To allow variation in hairstyles and clothes, this meant I had to animate each variation separately as well, for each animation (thankfully, with this current version of the game we only needed an idle animation, and a walking animation).

Finally, to allow color variation, I decided to create each animation in grayscale (black and white scale), with the base color as white. With that decision, it became possible to set the color of each sprite in Unity, and therefore not need to create one animation per color, per item.


Additionally, in order to be able to save and load specific character appearances, I went and created a script that held references to each hair style, shirt, and pants, as well as each skin color, hair color, shirt color, pants color, and shoe color. By associating each with a number, it became possible to determine a single string sequence describing what appearance the generated character had, and therefore save it and re-generate it later.
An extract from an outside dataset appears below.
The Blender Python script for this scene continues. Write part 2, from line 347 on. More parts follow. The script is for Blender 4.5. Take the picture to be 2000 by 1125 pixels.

Other main aspects I worked on:

  • Camera Movements

I designed the camera drag movements, as well as the zooming in and out, ensuring the correct fade in and out depending on the zooming level.

  • Ship Design

Over 200 individual sprites were created for the ship, its individual parts, the room tiles, obstacles and decoration, each drawn and placed by hand. I also, with inputs and advice from the rest of the team of course, was in charge of the shape of the ship, and the room layout.

  • Background

The parallax effect of the background flying under was also a personal design, accompanied by scripts allowing to set different speeds for different contexts, or set the time as day or night. This section initially accounted for generating random elements in the background such as islands, or shipwrecks, but priorities were set elsewhere at the end of development.



Post-Mortem :


This project was a huge success for me, at least in terms of visual polish. With great work on the UI side of things, which is extremely important for management games, the game truly feels largely above all my previous projects in terms of appearance. It even allowed me to assemble a large amount of exportable sprite and custom scripts, which could be used elsewhere or even made public on their own.

However, gameplay-wise, the game is lacking. Though it has potential, and lots of interesting mechanics, as of the end of the class project and its submission, it simply isn't a very enjoyable experience. The events and needs of passengers don't feel like they matter as much as they should, the game alternates between periods where nothing happens, and periods where everything seems to happen at once, and overall it feels like the player is a victim of whatever happens rather than the cause, or the savior.

Something is missing in the way we designed the gameplay to make it truly interesting to experience. If the moment lends itself to it, I would very much like to revisit it and attempt to make it work better.